[start]

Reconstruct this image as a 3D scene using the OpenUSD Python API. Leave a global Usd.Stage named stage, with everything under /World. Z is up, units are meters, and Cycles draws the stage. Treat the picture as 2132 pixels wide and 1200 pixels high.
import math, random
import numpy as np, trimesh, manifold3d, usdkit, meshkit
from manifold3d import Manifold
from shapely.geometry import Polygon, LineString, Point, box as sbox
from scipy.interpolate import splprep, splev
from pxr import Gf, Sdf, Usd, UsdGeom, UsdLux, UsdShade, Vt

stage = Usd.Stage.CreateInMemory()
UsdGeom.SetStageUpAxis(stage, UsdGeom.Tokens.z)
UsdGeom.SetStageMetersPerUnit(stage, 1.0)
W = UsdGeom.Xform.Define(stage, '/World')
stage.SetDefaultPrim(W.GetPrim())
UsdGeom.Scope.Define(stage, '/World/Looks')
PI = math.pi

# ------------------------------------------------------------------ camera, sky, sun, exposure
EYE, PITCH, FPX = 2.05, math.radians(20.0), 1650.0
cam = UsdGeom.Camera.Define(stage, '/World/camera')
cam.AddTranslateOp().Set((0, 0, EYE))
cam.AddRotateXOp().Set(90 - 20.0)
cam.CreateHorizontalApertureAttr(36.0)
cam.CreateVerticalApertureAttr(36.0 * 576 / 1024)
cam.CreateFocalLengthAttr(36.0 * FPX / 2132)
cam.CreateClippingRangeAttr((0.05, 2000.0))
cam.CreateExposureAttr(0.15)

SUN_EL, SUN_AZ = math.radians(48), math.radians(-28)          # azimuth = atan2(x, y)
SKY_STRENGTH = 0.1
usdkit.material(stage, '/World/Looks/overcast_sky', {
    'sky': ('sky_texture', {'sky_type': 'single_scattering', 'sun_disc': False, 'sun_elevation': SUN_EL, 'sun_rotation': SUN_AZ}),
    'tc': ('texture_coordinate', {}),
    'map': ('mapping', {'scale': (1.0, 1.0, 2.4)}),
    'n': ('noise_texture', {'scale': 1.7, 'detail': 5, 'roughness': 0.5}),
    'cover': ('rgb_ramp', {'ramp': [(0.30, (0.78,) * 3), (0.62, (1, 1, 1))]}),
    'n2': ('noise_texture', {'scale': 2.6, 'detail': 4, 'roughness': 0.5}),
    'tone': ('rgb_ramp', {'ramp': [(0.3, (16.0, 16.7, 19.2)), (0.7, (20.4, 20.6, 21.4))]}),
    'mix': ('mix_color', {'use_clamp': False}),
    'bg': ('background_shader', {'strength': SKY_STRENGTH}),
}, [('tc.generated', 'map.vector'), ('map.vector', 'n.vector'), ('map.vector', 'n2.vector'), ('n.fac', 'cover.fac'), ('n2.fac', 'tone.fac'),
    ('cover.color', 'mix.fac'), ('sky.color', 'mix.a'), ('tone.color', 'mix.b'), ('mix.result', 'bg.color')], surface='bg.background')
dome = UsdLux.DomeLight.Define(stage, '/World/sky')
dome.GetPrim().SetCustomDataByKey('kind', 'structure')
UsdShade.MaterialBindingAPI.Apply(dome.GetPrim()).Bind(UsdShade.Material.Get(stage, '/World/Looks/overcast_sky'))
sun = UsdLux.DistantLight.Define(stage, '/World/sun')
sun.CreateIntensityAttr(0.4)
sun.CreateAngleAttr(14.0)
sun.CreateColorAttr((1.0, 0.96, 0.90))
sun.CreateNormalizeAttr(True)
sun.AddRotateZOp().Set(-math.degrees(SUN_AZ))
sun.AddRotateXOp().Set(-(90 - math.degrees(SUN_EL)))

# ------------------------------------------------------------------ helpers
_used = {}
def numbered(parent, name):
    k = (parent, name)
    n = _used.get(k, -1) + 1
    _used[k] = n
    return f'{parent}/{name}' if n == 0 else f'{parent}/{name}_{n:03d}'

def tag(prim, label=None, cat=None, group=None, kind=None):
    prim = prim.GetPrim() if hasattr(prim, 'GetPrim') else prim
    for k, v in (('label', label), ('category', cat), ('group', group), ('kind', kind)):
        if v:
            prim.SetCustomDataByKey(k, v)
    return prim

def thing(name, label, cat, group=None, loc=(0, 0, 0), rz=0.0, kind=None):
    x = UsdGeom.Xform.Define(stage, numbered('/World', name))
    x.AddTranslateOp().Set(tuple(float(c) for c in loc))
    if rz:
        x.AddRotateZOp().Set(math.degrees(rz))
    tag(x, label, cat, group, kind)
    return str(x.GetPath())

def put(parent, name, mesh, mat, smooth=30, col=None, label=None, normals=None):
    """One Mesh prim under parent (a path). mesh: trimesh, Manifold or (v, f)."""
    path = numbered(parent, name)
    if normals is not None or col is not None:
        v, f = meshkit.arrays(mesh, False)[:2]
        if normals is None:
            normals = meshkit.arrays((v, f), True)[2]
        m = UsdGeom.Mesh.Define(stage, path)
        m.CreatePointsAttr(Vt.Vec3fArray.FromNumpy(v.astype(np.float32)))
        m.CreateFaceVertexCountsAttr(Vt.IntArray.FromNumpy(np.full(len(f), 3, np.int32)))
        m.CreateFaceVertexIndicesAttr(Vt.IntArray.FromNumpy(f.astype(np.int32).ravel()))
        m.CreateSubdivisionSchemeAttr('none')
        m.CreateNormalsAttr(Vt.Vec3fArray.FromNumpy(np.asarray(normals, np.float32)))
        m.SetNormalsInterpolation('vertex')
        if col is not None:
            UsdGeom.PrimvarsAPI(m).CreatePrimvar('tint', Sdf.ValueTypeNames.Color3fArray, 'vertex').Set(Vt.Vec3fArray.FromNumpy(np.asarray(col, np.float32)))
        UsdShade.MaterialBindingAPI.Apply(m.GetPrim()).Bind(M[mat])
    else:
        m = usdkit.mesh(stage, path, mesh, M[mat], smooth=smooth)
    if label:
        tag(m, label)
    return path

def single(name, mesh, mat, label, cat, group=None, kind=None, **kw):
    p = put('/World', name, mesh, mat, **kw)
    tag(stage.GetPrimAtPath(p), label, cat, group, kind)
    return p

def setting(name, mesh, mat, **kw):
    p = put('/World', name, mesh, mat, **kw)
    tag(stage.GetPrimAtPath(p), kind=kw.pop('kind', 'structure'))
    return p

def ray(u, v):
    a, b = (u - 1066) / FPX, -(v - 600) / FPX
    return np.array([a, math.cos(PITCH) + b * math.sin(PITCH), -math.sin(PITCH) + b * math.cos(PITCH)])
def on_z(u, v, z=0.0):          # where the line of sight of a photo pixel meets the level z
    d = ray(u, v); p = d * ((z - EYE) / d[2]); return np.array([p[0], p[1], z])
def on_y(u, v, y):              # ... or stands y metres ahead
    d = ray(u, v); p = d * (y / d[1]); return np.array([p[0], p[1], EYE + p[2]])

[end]

**TASK BRIEF**
The whole listing above needs to be written out again exactly.

**TASK SOLUTION**
Reconstruct this image as a 3D scene using the OpenUSD Python API. Leave a global Usd.Stage named stage, with everything under /World. Z is up, units are meters, and Cycles draws the stage. Treat the picture as 2132 pixels wide and 1200 pixels high.
import math, random
import numpy as np, trimesh, manifold3d, usdkit, meshkit
from manifold3d import Manifold
from shapely.geometry import Polygon, LineString, Point, box as sbox
from scipy.interpolate import splprep, splev
from pxr import Gf, Sdf, Usd, UsdGeom, UsdLux, UsdShade, Vt

stage = Usd.Stage.CreateInMemory()
UsdGeom.SetStageUpAxis(stage, UsdGeom.Tokens.z)
UsdGeom.SetStageMetersPerUnit(stage, 1.0)
W = UsdGeom.Xform.Define(stage, '/World')
stage.SetDefaultPrim(W.GetPrim())
UsdGeom.Scope.Define(stage, '/World/Looks')
PI = math.pi

# ------------------------------------------------------------------ camera, sky, sun, exposure
EYE, PITCH, FPX = 2.05, math.radians(20.0), 1650.0
cam = UsdGeom.Camera.Define(stage, '/World/camera')
cam.AddTranslateOp().Set((0, 0, EYE))
cam.AddRotateXOp().Set(90 - 20.0)
cam.CreateHorizontalApertureAttr(36.0)
cam.CreateVerticalApertureAttr(36.0 * 576 / 1024)
cam.CreateFocalLengthAttr(36.0 * FPX / 2132)
cam.CreateClippingRangeAttr((0.05, 2000.0))
cam.CreateExposureAttr(0.15)

SUN_EL, SUN_AZ = math.radians(48), math.radians(-28)          # azimuth = atan2(x, y)
SKY_STRENGTH = 0.1
usdkit.material(stage, '/World/Looks/overcast_sky', {
    'sky': ('sky_texture', {'sky_type': 'single_scattering', 'sun_disc': False, 'sun_elevation': SUN_EL, 'sun_rotation': SUN_AZ}),
    'tc': ('texture_coordinate', {}),
    'map': ('mapping', {'scale': (1.0, 1.0, 2.4)}),
    'n': ('noise_texture', {'scale': 1.7, 'detail': 5, 'roughness': 0.5}),
    'cover': ('rgb_ramp', {'ramp': [(0.30, (0.78,) * 3), (0.62, (1, 1, 1))]}),
    'n2': ('noise_texture', {'scale': 2.6, 'detail': 4, 'roughness': 0.5}),
    'tone': ('rgb_ramp', {'ramp': [(0.3, (16.0, 16.7, 19.2)), (0.7, (20.4, 20.6, 21.4))]}),
    'mix': ('mix_color', {'use_clamp': False}),
    'bg': ('background_shader', {'strength': SKY_STRENGTH}),
}, [('tc.generated', 'map.vector'), ('map.vector', 'n.vector'), ('map.vector', 'n2.vector'), ('n.fac', 'cover.fac'), ('n2.fac', 'tone.fac'),
    ('cover.color', 'mix.fac'), ('sky.color', 'mix.a'), ('tone.color', 'mix.b'), ('mix.result', 'bg.color')], surface='bg.background')
dome = UsdLux.DomeLight.Define(stage, '/World/sky')
dome.GetPrim().SetCustomDataByKey('kind', 'structure')
UsdShade.MaterialBindingAPI.Apply(dome.GetPrim()).Bind(UsdShade.Material.Get(stage, '/World/Looks/overcast_sky'))
sun = UsdLux.DistantLight.Define(stage, '/World/sun')
sun.CreateIntensityAttr(0.4)
sun.CreateAngleAttr(14.0)
sun.CreateColorAttr((1.0, 0.96, 0.90))
sun.CreateNormalizeAttr(True)
sun.AddRotateZOp().Set(-math.degrees(SUN_AZ))
sun.AddRotateXOp().Set(-(90 - math.degrees(SUN_EL)))

# ------------------------------------------------------------------ helpers
_used = {}
def numbered(parent, name):
    k = (parent, name)
    n = _used.get(k, -1) + 1
    _used[k] = n
    return f'{parent}/{name}' if n == 0 else f'{parent}/{name}_{n:03d}'

def tag(prim, label=None, cat=None, group=None, kind=None):
    prim = prim.GetPrim() if hasattr(prim, 'GetPrim') else prim
    for k, v in (('label', label), ('category', cat), ('group', group), ('kind', kind)):
        if v:
            prim.SetCustomDataByKey(k, v)
    return prim

def thing(name, label, cat, group=None, loc=(0, 0, 0), rz=0.0, kind=None):
    x = UsdGeom.Xform.Define(stage, numbered('/World', name))
    x.AddTranslateOp().Set(tuple(float(c) for c in loc))
    if rz:
        x.AddRotateZOp().Set(math.degrees(rz))
    tag(x, label, cat, group, kind)
    return str(x.GetPath())

def put(parent, name, mesh, mat, smooth=30, col=None, label=None, normals=None):
    """One Mesh prim under parent (a path). mesh: trimesh, Manifold or (v, f)."""
    path = numbered(parent, name)
    if normals is not None or col is not None:
        v, f = meshkit.arrays(mesh, False)[:2]
        if normals is None:
            normals = meshkit.arrays((v, f), True)[2]
        m = UsdGeom.Mesh.Define(stage, path)
        m.CreatePointsAttr(Vt.Vec3fArray.FromNumpy(v.astype(np.float32)))
        m.CreateFaceVertexCountsAttr(Vt.IntArray.FromNumpy(np.full(len(f), 3, np.int32)))
        m.CreateFaceVertexIndicesAttr(Vt.IntArray.FromNumpy(f.astype(np.int32).ravel()))
        m.CreateSubdivisionSchemeAttr('none')
        m.CreateNormalsAttr(Vt.Vec3fArray.FromNumpy(np.asarray(normals, np.float32)))
        m.SetNormalsInterpolation('vertex')
        if col is not None:
            UsdGeom.PrimvarsAPI(m).CreatePrimvar('tint', Sdf.ValueTypeNames.Color3fArray, 'vertex').Set(Vt.Vec3fArray.FromNumpy(np.asarray(col, np.float32)))
        UsdShade.MaterialBindingAPI.Apply(m.GetPrim()).Bind(M[mat])
    else:
        m = usdkit.mesh(stage, path, mesh, M[mat], smooth=smooth)
    if label:
        tag(m, label)
    return path

def single(name, mesh, mat, label, cat, group=None, kind=None, **kw):
    p = put('/World', name, mesh, mat, **kw)
    tag(stage.GetPrimAtPath(p), label, cat, group, kind)
    return p

def setting(name, mesh, mat, **kw):
    p = put('/World', name, mesh, mat, **kw)
    tag(stage.GetPrimAtPath(p), kind=kw.pop('kind', 'structure'))
    return p

def ray(u, v):
    a, b = (u - 1066) / FPX, -(v - 600) / FPX
    return np.array([a, math.cos(PITCH) + b * math.sin(PITCH), -math.sin(PITCH) + b * math.cos(PITCH)])
def on_z(u, v, z=0.0):          # where the line of sight of a photo pixel meets the level z
    d = ray(u, v); p = d * ((z - EYE) / d[2]); return np.array([p[0], p[1], z])
def on_y(u, v, y):              # ... or stands y metres ahead
    d = ray(u, v); p = d * (y / d[1]); return np.array([p[0], p[1], EYE + p[2]])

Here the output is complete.